_Work to do:_
Output only the lines from the start of the entries through the line holding "LAMP_COLOR = (1.0, 0.92, 0.80)". Each line must match the original exactly.

-- begin --

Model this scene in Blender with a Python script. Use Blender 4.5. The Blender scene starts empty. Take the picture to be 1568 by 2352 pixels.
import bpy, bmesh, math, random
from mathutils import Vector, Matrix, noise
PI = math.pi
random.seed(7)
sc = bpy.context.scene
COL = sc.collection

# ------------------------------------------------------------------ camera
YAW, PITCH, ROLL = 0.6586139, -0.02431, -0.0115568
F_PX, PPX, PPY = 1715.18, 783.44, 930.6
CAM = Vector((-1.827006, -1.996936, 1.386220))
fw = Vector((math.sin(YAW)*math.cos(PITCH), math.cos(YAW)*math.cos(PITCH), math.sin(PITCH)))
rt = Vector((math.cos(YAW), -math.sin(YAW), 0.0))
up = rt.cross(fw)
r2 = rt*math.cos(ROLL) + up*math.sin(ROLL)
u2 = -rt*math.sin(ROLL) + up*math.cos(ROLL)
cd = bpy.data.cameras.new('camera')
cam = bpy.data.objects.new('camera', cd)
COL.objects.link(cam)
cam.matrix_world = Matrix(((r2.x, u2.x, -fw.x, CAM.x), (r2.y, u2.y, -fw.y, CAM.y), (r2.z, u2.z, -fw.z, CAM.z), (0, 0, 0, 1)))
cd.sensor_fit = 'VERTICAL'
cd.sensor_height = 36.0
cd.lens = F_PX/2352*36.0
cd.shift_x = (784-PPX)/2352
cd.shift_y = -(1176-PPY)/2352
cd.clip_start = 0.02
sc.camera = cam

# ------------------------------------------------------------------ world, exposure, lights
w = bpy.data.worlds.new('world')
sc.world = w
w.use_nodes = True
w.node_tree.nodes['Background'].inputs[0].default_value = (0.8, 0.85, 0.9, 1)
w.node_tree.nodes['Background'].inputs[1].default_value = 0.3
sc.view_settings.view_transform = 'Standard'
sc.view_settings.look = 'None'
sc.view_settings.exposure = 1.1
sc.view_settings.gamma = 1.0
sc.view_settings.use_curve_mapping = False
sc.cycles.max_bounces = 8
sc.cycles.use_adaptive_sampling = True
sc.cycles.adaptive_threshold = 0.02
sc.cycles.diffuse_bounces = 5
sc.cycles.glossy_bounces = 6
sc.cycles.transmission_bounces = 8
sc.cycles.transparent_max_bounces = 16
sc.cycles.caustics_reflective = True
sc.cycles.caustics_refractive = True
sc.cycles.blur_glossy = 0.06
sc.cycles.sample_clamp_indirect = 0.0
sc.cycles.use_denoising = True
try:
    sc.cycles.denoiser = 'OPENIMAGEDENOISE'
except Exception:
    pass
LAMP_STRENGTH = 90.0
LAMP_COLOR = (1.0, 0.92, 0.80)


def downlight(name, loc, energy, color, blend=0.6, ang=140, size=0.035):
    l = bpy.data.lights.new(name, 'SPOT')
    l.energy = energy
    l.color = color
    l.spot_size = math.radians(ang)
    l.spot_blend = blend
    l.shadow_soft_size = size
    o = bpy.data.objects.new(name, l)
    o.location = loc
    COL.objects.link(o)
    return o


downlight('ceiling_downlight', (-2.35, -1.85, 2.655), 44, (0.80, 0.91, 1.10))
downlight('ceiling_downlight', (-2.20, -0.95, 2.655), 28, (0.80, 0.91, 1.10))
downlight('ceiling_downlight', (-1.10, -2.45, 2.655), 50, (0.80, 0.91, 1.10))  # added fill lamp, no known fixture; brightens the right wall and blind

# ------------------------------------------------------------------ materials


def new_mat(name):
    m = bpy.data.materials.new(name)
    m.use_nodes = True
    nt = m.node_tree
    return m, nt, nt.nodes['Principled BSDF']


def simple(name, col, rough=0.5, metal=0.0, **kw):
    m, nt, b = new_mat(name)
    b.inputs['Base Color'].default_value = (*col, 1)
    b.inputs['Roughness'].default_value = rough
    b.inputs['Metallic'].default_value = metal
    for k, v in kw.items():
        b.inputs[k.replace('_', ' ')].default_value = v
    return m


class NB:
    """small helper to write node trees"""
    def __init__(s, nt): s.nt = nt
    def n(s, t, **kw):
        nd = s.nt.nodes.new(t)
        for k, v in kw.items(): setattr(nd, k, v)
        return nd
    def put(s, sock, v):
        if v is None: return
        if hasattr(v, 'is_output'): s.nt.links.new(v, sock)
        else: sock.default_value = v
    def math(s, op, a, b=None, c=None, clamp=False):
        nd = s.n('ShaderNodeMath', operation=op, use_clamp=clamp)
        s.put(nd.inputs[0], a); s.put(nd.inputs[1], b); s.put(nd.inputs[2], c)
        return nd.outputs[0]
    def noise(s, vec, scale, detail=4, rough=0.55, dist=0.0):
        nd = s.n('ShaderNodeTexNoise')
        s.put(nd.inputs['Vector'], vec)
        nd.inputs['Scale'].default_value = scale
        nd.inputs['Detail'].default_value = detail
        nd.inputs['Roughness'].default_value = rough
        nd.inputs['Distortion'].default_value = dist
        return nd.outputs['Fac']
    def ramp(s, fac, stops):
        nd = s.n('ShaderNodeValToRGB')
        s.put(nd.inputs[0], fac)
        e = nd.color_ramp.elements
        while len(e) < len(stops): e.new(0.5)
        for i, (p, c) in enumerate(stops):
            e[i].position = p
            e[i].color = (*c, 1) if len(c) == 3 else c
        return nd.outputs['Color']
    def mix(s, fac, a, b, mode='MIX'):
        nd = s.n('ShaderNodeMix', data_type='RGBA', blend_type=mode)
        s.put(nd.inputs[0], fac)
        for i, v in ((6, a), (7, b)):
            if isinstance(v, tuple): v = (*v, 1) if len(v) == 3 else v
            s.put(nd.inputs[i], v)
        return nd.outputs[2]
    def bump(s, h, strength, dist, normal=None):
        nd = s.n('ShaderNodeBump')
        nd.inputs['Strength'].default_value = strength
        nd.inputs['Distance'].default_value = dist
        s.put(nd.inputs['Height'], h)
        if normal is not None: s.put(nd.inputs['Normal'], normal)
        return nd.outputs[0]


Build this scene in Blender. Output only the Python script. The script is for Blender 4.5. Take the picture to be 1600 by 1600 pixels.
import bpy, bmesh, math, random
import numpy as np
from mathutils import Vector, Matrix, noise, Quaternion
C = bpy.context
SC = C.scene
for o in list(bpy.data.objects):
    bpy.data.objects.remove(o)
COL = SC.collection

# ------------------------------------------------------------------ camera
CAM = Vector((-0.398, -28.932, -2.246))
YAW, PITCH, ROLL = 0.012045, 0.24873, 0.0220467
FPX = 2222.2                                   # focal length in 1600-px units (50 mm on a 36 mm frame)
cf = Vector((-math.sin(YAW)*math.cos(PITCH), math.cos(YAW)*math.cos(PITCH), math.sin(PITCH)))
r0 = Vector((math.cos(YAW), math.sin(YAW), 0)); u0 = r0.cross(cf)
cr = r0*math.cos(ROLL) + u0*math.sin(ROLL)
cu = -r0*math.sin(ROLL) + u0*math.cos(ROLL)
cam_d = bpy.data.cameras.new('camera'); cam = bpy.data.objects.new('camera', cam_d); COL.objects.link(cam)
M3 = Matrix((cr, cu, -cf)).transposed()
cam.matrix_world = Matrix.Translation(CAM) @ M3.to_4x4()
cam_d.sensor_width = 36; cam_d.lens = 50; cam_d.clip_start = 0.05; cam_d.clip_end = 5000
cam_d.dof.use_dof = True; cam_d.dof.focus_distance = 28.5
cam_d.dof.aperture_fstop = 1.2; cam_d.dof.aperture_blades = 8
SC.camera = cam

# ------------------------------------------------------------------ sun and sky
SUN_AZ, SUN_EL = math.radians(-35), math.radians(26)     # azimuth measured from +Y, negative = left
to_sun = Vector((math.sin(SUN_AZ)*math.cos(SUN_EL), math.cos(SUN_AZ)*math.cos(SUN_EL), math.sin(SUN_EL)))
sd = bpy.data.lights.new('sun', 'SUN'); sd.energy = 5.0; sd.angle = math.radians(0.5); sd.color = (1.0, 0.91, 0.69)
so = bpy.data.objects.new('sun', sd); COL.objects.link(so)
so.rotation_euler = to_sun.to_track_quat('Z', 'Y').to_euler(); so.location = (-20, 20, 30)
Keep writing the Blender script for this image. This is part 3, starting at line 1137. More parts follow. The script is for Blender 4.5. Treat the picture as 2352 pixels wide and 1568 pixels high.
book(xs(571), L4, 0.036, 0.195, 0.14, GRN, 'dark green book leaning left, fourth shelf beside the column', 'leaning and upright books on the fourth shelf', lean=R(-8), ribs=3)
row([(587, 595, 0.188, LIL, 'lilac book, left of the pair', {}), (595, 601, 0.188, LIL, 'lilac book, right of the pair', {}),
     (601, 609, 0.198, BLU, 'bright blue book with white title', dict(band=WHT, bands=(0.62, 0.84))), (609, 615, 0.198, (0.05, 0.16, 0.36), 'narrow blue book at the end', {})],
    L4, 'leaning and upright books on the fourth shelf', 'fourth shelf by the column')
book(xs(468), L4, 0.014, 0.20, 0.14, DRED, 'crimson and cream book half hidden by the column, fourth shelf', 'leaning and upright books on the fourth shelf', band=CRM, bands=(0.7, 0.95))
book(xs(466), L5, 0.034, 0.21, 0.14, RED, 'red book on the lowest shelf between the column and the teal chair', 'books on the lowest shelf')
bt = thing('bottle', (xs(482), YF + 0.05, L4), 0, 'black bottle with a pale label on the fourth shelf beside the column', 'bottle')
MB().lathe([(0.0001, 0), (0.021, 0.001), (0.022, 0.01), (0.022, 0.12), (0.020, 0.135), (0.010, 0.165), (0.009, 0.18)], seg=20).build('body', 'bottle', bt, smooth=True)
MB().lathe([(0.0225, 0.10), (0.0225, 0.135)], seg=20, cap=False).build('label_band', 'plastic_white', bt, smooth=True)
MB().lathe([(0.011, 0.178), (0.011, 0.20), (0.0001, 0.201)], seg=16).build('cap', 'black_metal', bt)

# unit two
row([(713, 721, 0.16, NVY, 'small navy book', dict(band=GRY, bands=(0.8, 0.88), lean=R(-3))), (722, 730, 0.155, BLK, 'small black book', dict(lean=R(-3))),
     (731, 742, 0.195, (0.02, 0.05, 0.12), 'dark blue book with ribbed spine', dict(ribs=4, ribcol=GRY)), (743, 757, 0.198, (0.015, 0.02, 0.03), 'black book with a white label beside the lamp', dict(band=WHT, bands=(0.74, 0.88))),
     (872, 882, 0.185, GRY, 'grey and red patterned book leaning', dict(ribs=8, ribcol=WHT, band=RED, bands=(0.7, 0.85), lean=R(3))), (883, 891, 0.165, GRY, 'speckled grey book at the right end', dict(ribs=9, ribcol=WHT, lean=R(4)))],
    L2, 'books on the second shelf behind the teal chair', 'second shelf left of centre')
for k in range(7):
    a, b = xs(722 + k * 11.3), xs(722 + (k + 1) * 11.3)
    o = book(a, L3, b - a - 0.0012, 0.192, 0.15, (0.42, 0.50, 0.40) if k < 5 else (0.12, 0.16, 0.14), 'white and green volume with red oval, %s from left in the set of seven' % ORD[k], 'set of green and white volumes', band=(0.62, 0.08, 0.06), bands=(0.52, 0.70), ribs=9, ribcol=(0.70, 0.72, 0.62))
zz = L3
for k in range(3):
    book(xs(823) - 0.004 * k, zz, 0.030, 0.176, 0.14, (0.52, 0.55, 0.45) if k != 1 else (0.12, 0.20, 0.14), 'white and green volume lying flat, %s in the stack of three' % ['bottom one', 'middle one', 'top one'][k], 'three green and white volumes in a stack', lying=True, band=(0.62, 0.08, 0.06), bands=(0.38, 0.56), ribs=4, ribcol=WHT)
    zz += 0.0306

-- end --

_Right answer:_
Model this scene in Blender with a Python script. Use Blender 4.5. The Blender scene starts empty. Take the picture to be 1568 by 2352 pixels.
import bpy, bmesh, math, random
from mathutils import Vector, Matrix, noise
PI = math.pi
random.seed(7)
sc = bpy.context.scene
COL = sc.collection

# ------------------------------------------------------------------ camera
YAW, PITCH, ROLL = 0.6586139, -0.02431, -0.0115568
F_PX, PPX, PPY = 1715.18, 783.44, 930.6
CAM = Vector((-1.827006, -1.996936, 1.386220))
fw = Vector((math.sin(YAW)*math.cos(PITCH), math.cos(YAW)*math.cos(PITCH), math.sin(PITCH)))
rt = Vector((math.cos(YAW), -math.sin(YAW), 0.0))
up = rt.cross(fw)
r2 = rt*math.cos(ROLL) + up*math.sin(ROLL)
u2 = -rt*math.sin(ROLL) + up*math.cos(ROLL)
cd = bpy.data.cameras.new('camera')
cam = bpy.data.objects.new('camera', cd)
COL.objects.link(cam)
cam.matrix_world = Matrix(((r2.x, u2.x, -fw.x, CAM.x), (r2.y, u2.y, -fw.y, CAM.y), (r2.z, u2.z, -fw.z, CAM.z), (0, 0, 0, 1)))
cd.sensor_fit = 'VERTICAL'
cd.sensor_height = 36.0
cd.lens = F_PX/2352*36.0
cd.shift_x = (784-PPX)/2352
cd.shift_y = -(1176-PPY)/2352
cd.clip_start = 0.02
sc.camera = cam

# ------------------------------------------------------------------ world, exposure, lights
w = bpy.data.worlds.new('world')
sc.world = w
w.use_nodes = True
w.node_tree.nodes['Background'].inputs[0].default_value = (0.8, 0.85, 0.9, 1)
w.node_tree.nodes['Background'].inputs[1].default_value = 0.3
sc.view_settings.view_transform = 'Standard'
sc.view_settings.look = 'None'
sc.view_settings.exposure = 1.1
sc.view_settings.gamma = 1.0
sc.view_settings.use_curve_mapping = False
sc.cycles.max_bounces = 8
sc.cycles.use_adaptive_sampling = True
sc.cycles.adaptive_threshold = 0.02
sc.cycles.diffuse_bounces = 5
sc.cycles.glossy_bounces = 6
sc.cycles.transmission_bounces = 8
sc.cycles.transparent_max_bounces = 16
sc.cycles.caustics_reflective = True
sc.cycles.caustics_refractive = True
sc.cycles.blur_glossy = 0.06
sc.cycles.sample_clamp_indirect = 0.0
sc.cycles.use_denoising = True
try:
    sc.cycles.denoiser = 'OPENIMAGEDENOISE'
except Exception:
    pass
LAMP_STRENGTH = 90.0
LAMP_COLOR = (1.0, 0.92, 0.80)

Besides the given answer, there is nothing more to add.